À la surprise générale – moi, le premier -  le manager du 29e qui avait disparu laissant ses trois enfants seuls et sans aucune personne pour s’en occuper, réapparaît. Il a sans doute, je ne puis le certifier, rencontré les dirigeants de Samland puisque mon réseau d’informations m’a fait savoir qu’on lui aurait donné 60 jours pour régulariser la situation. En fait, j’ai appris qu’il loue des appartements à Samland pour ensuite les relouer. Comment une compagnie comme celle-ci peut accepter des retards aussi importants dans les paiements? 200 millions… ce n’est pas des bagatelles! (20 000 dongs = 1$ US)

Depuis quelques semaines, je l’avais aussi remarqué, un homme d’un certain âge pataugeait dans les lieux. J’ai su qu’il s’agissait d’un membre influent de la mafia du District 8, ami du manager du 29e. Il a purgé 20 ans de prison pour je ne sais trop quels délits. Sorti de prison, il fut stupéfait de voir comment la société avait changé : la politique, le social, l’internet, le cellulaire, etc. En prison, il continuait à gérer certaines activités illicites, dont le trafic de drogue. On m’a dit, sous le couvert de l’anonymat, que la manager du 29e lui devrait plusieurs millions de dongs.

Si je fais rapidement le calcul, j’arrive à beaucoup beaucoup de millions… Mes gougounnes sont plus confortables que les siennes.

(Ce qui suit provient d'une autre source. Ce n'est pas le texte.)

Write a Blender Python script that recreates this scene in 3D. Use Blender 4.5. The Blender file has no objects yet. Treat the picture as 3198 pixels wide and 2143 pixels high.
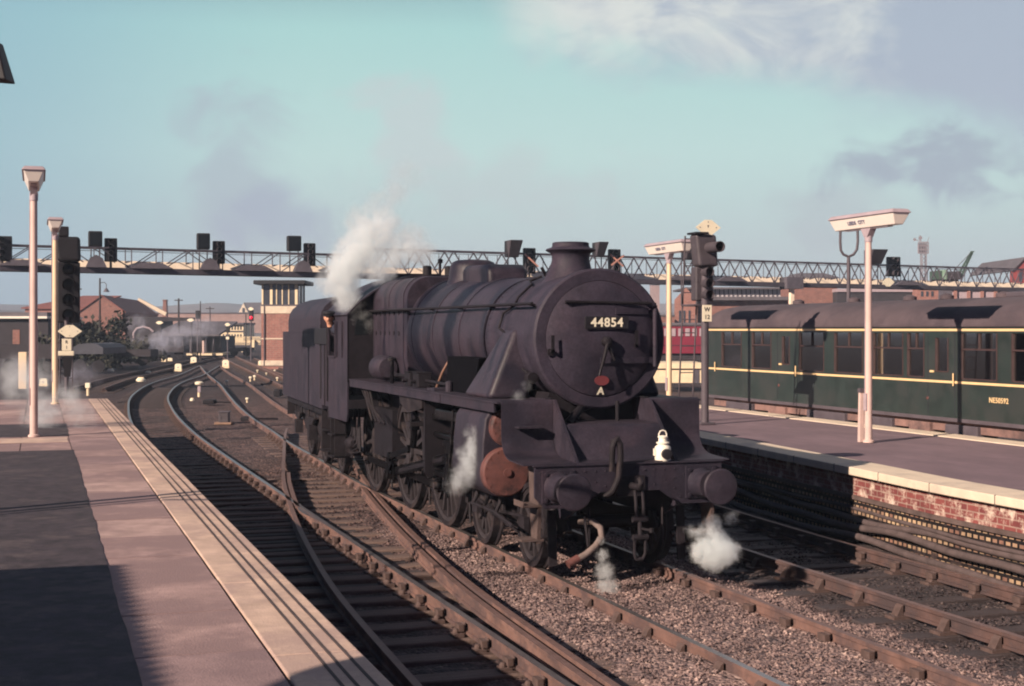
import bpy, bmesh, math, random
from mathutils import Vector, Matrix, Euler
import numpy as np
C = bpy.context
SC = C.scene
COL = SC.collection
R = math.radians
random.seed(7)
rng = np.random.default_rng(11)

# ------------------------------------------------------------------ camera
# metric frame: x runs along the engine's track (towards the viewer), y across it, z up from rail top
CAM = Vector((16.02, -6.346, 2.81))
YAW = 1.2511
FWD = Vector((-math.sin(YAW), math.cos(YAW), 0)); RGT = Vector((math.cos(YAW), math.sin(YAW), 0))
FPX, UC, VH = 4468.0, 1599.0, 1029.0
cd = bpy.data.cameras.new('camera'); cam = bpy.data.objects.new('camera', cd); COL.objects.link(cam)
cam.location = CAM; cam.rotation_euler = (R(90), 0, YAW)
cd.sensor_width = 36; cd.lens = FPX / 3198 * 36; cd.shift_y = -42.5 / 3198
cd.clip_start = 0.1; cd.clip_end = 6000
SC.camera = cam

# ------------------------------------------------------------------ sun, sky, exposure
SUN_EL = R(25.5)
SUND = Vector((0.44 * math.cos(SUN_EL), -0.898 * math.cos(SUN_EL), math.sin(SUN_EL))).normalized()
sl = bpy.data.lights.new('sun', 'SUN'); so = bpy.data.objects.new('sun', sl); COL.objects.link(so)
so.rotation_euler = SUND.to_track_quat('Z', 'Y').to_euler(); so.location = (20, -30, 30)
sl.energy = 5.0; sl.angle = R(0.5); sl.color = (1.0, 0.81, 0.655)
SC.view_settings.view_transform = 'Standard'; SC.view_settings.look = 'None'
EXPO = 0.75; SC.view_settings.exposure = EXPO; SC.view_settings.gamma = 1.0; SC.view_settings.use_curve_mapping = False
SC.cycles.pixel_filter_type = 'BLACKMAN_HARRIS'; SC.cycles.filter_width = 2.0
SC.cycles.use_denoising = True
SC.cycles.max_bounces = 10; SC.cycles.volume_bounces = 6; SC.cycles.transparent_max_bounces = 12
SC.cycles.volume_step_rate = 1.0; SC.cycles.volume_max_steps = 256

W = bpy.data.worlds.new('World'); SC.world = W; W.use_nodes = True
def build_world():
    nt = W.node_tree; N = nt.nodes; L = nt.links
    N.clear()
    def nd(t, **k):
        n = N.new(t)
        for a, b in k.items(): setattr(n, a, b)
        return n
    def math_(op, a, b=None, c=None, clamp=False):
        n = nd('ShaderNodeMath', operation=op); n.use_clamp = clamp
        for i, v in enumerate((a, b, c)):
            if v is None: continue
            if isinstance(v, (int, float)): n.inputs[i].default_value = v
            else: L.new(v, n.inputs[i])
        return n.outputs[0]
    def mix(f, a, b):
        n = nd('ShaderNodeMix', data_type='RGBA')
        for i, v in ((0, f), (6, a), (7, b)):
            if isinstance(v, (int, float)): n.inputs[i].default_value = v
            elif isinstance(v, tuple): n.inputs[i].default_value = (*v, 1)
            else: L.new(v, n.inputs[i])
        return n.outputs[2]
    sky = nd('ShaderNodeTexSky', sky_type='NISHITA', sun_disc=False)
    sky.sun_elevation = SUN_EL; sky.sun_rotation = math.atan2(SUND.x, SUND.y)
    sky.air_density = 1.0; sky.dust_density = 0.6; sky.ozone_density = 1.5; sky.altitude = 60
    tc = nd('ShaderNodeTexCoord')
    def dot(v):
        n = nd('ShaderNodeVectorMath', operation='DOT_PRODUCT'); L.new(tc.outputs['Generated'], n.inputs[0]); n.inputs[1].default_value = v
        return n.outputs['Value']
    # compass bearing and height of the sky direction (a fixed heading of the place)
    f = math_('MAXIMUM', dot(FWD), 0.05)
    a = math_('DIVIDE', dot(RGT), f); h = math_('DIVIDE', dot((0, 0, 1)), f)
    cmb = nd('ShaderNodeCombineXYZ'); L.new(a, cmb.inputs[0]); L.new(h, cmb.inputs[1])
    front = math_('GREATER_THAN', dot(FWD), 0.05)
    def noise(scale, det, rough, off, sx=1, sy=1, dist=0):
        m = nd('ShaderNodeMapping'); L.new(cmb.outputs[0], m.inputs[0]); m.inputs['Location'].default_value = off; m.inputs['Scale'].default_value = (sx, sy, 1)
        n = nd('ShaderNodeTexNoise'); n.inputs['Scale'].default_value = scale; n.inputs['Detail'].default_value = det; n.inputs['Roughness'].default_value = rough
        n.inputs['Distortion'].default_value = dist
        L.new(m.outputs[0], n.inputs[0]); return n.outputs[0]
    def smooth(v, lo, hi):
        n = nd('ShaderNodeMapRange', interpolation_type='SMOOTHSTEP'); L.new(v, n.inputs[0]); n.inputs[1].default_value = lo; n.inputs[2].default_value = hi
        return n.outputs[0]
    def blob(cx, cy, rx, ry):
        x = math_('DIVIDE', math_('SUBTRACT', a, cx), rx); y = math_('DIVIDE', math_('SUBTRACT', h, cy), ry)
        return math_('SQRT', math_('ADD', math_('MULTIPLY', x, x), math_('MULTIPLY', y, y)))
    # thin bright veil low down, deep sky overhead
    sc_ = nd('ShaderNodeVectorMath', operation='SCALE'); L.new(sky.outputs[0], sc_.inputs[0]); sc_.inputs['Scale'].default_value = SKY_STR
    rp = nd('ShaderNodeValToRGB'); L.new(math_('MAXIMUM', dot((0, 0, 1)), 0.0), rp.inputs[0]); e = rp.color_ramp
    for q, c in VEIL[1:-1]: e.elements.new(q)
    for el, (q, c) in zip(e.elements, VEIL): el.position = q; el.color = (*c, 1)
    base = mix(0.88, sc_.outputs[0], rp.outputs[0])
    # bluer to one side; outside the view darkened to cut the fill light
    sd = smooth(a, -0.12, -0.40)
    base = mix(math_('MULTIPLY', math_('MULTIPLY', sd, 0.60), front), base, (0.22, 0.42, 0.56))
    dk = nd('ShaderNodeMix', data_type='RGBA', blend_type='MULTIPLY'); L.new(smooth(dot(FWD), 0.80, 0.35), dk.inputs[0]); L.new(base, dk.inputs[6]); dk.inputs[7].default_value = (0.22, 0.24, 0.52, 1); base = dk.outputs[2]
    col = base
    # big cloud bank: lies above a line that falls to one side
    n1 = noise(5.0, 10, 0.60, (3.1, 1.7, 0), 1, 1.7, 0.3); n2 = noise(9.0, 10, 0.62, (7.3, 0.2, 0), 1, 2.2, 0.5)
    edge = math_('ADD', math_('ADD', h, math_('MULTIPLY', a, 0.226)), math_('MULTIPLY', math_('SUBTRACT', n1, 0.5), 0.17))
    bank = math_('MULTIPLY', smooth(edge, 0.180, 0.245), smooth(math_('ADD', a, math_('MULTIPLY', math_('SUBTRACT', n1, 0.5), 0.10)), -0.035, 0.06))
    lit = smooth(math_('ADD', math_('SUBTRACT', n2, math_('MULTIPLY', a, 0.75)), math_('MULTIPLY', math_('SUBTRACT', h, 0.15), 0.2)), 0.28, 0.56)
    bankcol = mix(lit, (0.42, 0.46, 0.58), (0.80, 0.80, 0.76))
    col = mix(math_('MULTIPLY', bank, 0.86), col, bankcol)
    # dark drift of smoke below the bank, and thin wisps
    for (cx, cy, rx, ry, off, amt, c) in ((0.29, 0.115, 0.078, 0.04, (1, 4, 0), 0.8, (0.36, 0.40, 0.50)),
                                        (0.22, 0.083, 0.05, 0.025, (5, 2, 0), 0.35, (0.46, 0.46, 0.52)),
                                        (-0.195, 0.115, 0.05, 0.07, (2, 9, 0), 0.6, (0.42, 0.47, 0.55)),
                                        (-0.165, 0.078, 0.05, 0.035, (2.6, 9.4, 0), 0.75, (0.40, 0.45, 0.56)),
                                        (-0.075, 0.135, 0.045, 0.06, (8, 1, 0), 0.55, (0.62, 0.64, 0.66)),
                                        (0.0, 0.10, 0.12, 0.03, (4, 4, 0), 0.4, (0.58, 0.60, 0.62))):
        nn = noise(17, 6, 0.6, off, 1, 1.3, 0.6)
        d = math_('ADD', blob(cx, cy, rx, ry), math_('MULTIPLY', math_('SUBTRACT', nn, 0.5), -2.6))
        col = mix(math_('MULTIPLY', smooth(d, 1.0, 0.25), amt), col, c)
    out = mix(front, base, col)
    bg = nd('ShaderNodeBackground'); L.new(out, bg.inputs[0]); bg.inputs[1].default_value = 2 ** -EXPO
    o = nd('ShaderNodeOutputWorld'); L.new(bg.outputs[0], o.inputs[0])
SKY_STR = 0.06; HAZE = 0.00055
VEIL = [(0.0, (.44, .52, .55)), (.05, (.58, .69, .69)), (.12, (.60, .83, .78)), (.205, (.46, .77, .73)), (.29, (.085, .12, .26)), (.5, (.022, .026, .085)), (1.0, (.010, .011, .045))]
build_world()

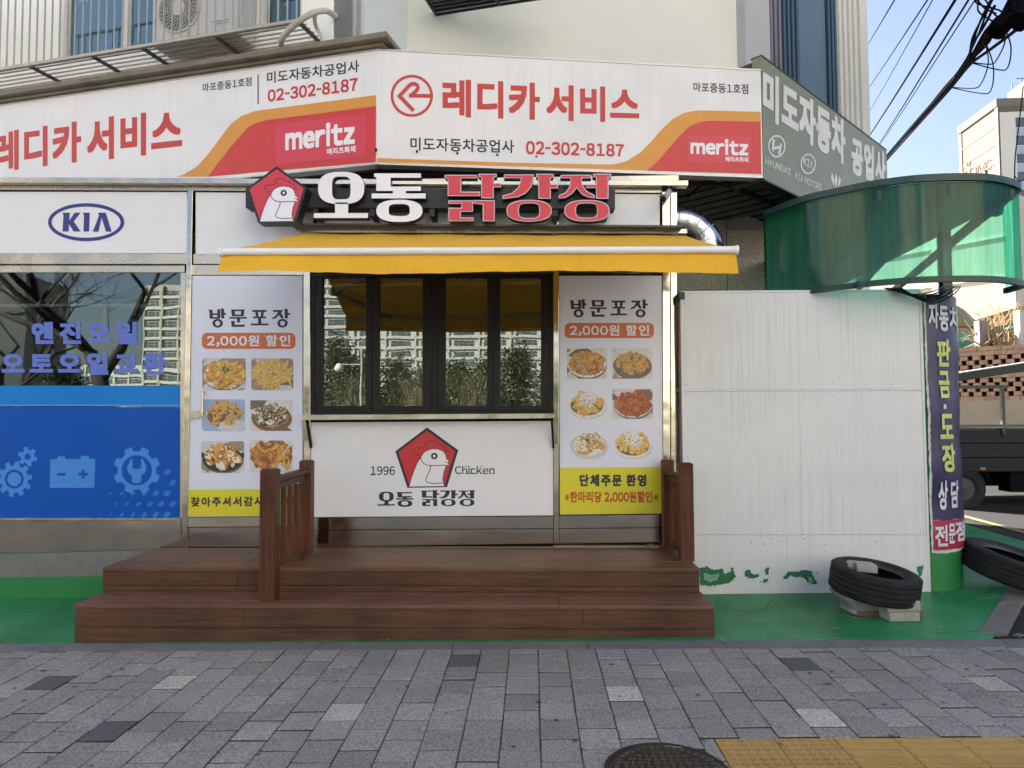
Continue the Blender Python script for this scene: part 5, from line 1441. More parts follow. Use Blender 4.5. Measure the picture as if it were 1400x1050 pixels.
rk = random.Random(8)
def cyl_patch(mb, t0, t1, z0, z1, nu, nv, r, mi=0, edge=0.0):
    k = len(mb.v); jl = [rk.uniform(-edge, edge) for _ in range(nv + 1)]; jb = [rk.uniform(-edge, edge) for _ in range(nu + 1)]
    for j in range(nv + 1):
        for i in range(nu + 1):
            t = t0 + (t1 - t0) * i / nu; z = z0 + (z1 - z0) * j / nv
            if i == 0: t += jl[j]
            if j == 0: z += jb[i]
            rr = r + .006 * math.sin(z * 4 + t * 3) + .004 * math.sin(z * 11 + 1)
            mb.v.append(Vector((CX + rr * math.cos(t), CY + rr * math.sin(t), z)))
    for j in range(nv):
        for i in range(nu): a = k + j * (nu + 1) + i; mb.f.append((a, a + 1, a + nu + 2, a + nu + 1)); mb.m.append(mi)
mb = MB(); cyl_patch(mb, thA - .01, thZ, bz_b - .012, bz_t, 24, 60, CR + .014, 0, .012); mb.build('torn_backing', torn, vb, smooth=60)
mb = MB(); cyl_patch(mb, thA + .03, thZ, zr_, bz_t - .01, 24, 60, CR + .018, 0, .008); mb.build('navy_field', navy_v, vb, smooth=60)
mb = MB(); cyl_patch(mb, thA + .025, thZ, bz_b + .012, zr_ - .001, 24, 12, CR + .018, 0, .006); mb.build('crimson_field', crim_v, vb, smooth=60)
def ctext(mb, s, t0, t1, z0, z1, bold=.03, mi=0):
    nv, fs = text_mesh(s, bold)
    out = []
    for u, v, l in nv:
        t = t0 + (t1 - t0) * u; z = z0 + (z1 - z0) * v; rr = CR + .0255 + l * .00005 + .006 * math.sin(z * 4 + t * 3) + .004 * math.sin(z * 11 + 1)
        out.append((CX + rr * math.cos(t), CY + rr * math.sin(t), z))
    mb.add(out, fs, mi)
def ch(mb, s, x0, y0, x1, y1, bold=.03):
    t0, z1 = BC.s_of(x0, y0); t1, _ = BC.s_of(x1, y0); _, z0 = BC.s_of((x0 + x1) / 2, y1)
    ctext(mb, s, t0, t1, z0, z1, bold)
mb = MB()
ch(mb, '자', 1268, 414, 1281, 449); ch(mb, '동', 1282, 418, 1294, 453)
t0 = BC.s_of(1295.5, 430)[0]; ctext(mb, '차', t0, t0 + .42, BC.s_of(1295, 452)[1], BC.s_of(1295, 419)[1])
mb.build('heading_lettering', M('banner_letter', (.62, .62, .66), .45, var=.1), vb); mb = MB()
ch(mb, '상', 1281.5, 657, 1293.5, 697); ch(mb, '담', 1297.5, 657, 1307.2, 694); 
mb.build('consult_lettering', MATS['banner_letter'], vb); mb = MB()
ch(mb, '전', 1277, 718, 1294, 747); ch(mb, '문', 1295, 716, 1304, 743)
t0 = BC.s_of(1304.5, 730)[0]; ctext(mb, '점', t0, t0 + .35, BC.s_of(1304, 741)[1], BC.s_of(1304, 713)[1]); ch(mb, '-', 1288, 553, 1291.5, 559, .06)
mb.build('foot_lettering', MATS['banner_letter'], vb)
mb = MB()
for s_, a in (('판', (1279, 464, 1296.5, 501)), ('금', (1282, 507, 1297, 544)), ('도', (1283, 566, 1301, 600)), ('장', (1285, 607, 1302.5, 645))): ch(mb, s_, *a, .035)
mb.build('lime_lettering', M('lime_letter', (.50, .56, .16), .45, var=.1), vb)
# canopy
cn = thing('canopy', 'curved green translucent canopy fascia on dark steel frame beside the olive garage sign', 'canopy', (3.6, .5, 2.9))
zct = yp(-.18).pt(1107, 269).z
ctop = [(1046, 293), (1075, 281), (1107, 270), (1149, 261), (1182, 254), (1215, 249), (1248, 245), (1281, 243), (1314, 242.2), (1347, 243), (1370, 246.5), (1385, 251), (1393, 255.5)]
cp3 = [zp(zct).pt(*q) for q in ctop]
zcb = vplane(cp3[4], cp3[6]).pt(1215, 389).z
print('canopy', zct, zcb, [tuple(round(a, 2) for a in p) for p in cp3])
e = cp3[-1]; cp3 += [e + Vector((.04, .10, 0)), e + Vector((.06, .22, 0)), e + Vector((.07, .34, 0))]
cp3 = smooth_path(cp3, 3)
fas = translucent('green_polycarbonate', (.30, .86, .66), .68)
mb = MB(); k = len(cp3)
mb.v = [Vector((p.x, p.y, zct)) for p in cp3] + [Vector((p.x, p.y, zcb)) for p in cp3]
for i in range(k - 1): mb.f.append((i, i + 1, k + i + 1, k + i)); mb.m.append(0)
mb.build('fascia', fas, cn, smooth=80)
frm = M('canopy_steel', (.012, .045, .038), .45, var=.15)
mb = MB()
for z, h_ in ((zct, .06), (zcb + .02, .05)):
    mb = MB()
    for i in range(k - 1): mb.bar((cp3[i].x, cp3[i].y, z), (cp3[i + 1].x, cp3[i + 1].y, z), .04, h_)
    mb.build('edge_frame', frm, cn)
rf = [Vector((p.x, p.y, zct - .05)) for p in cp3]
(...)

Donc, la mafia du District 8 entre dans le dossier et, par personne interposée, on m’a fait savoir que le manager du 29e avait assez de troubles pour le moment sans en rajouter d’autres. Sans que cela puisse être interprété comme une menace, je dois comprendre que m’éloigner un tantinet soit peu serait préférable.
Le manager du 29e m’a fait savoir qu’il s’attendait à ce que je remette sur les murs que j’ai peints en turquoise et orange, leur couleur originelle. Feinte de non-recevoir de ma part. Je lui ai fait savoir que l’appartement me semblait dans un meilleur état que lors de mon arrivée.

Personnellement, je crois avoir respecté le contrat qui nous a liés pour un peu plus de dix-huit mois et je quitte en direction du District 1, l’âme en paix.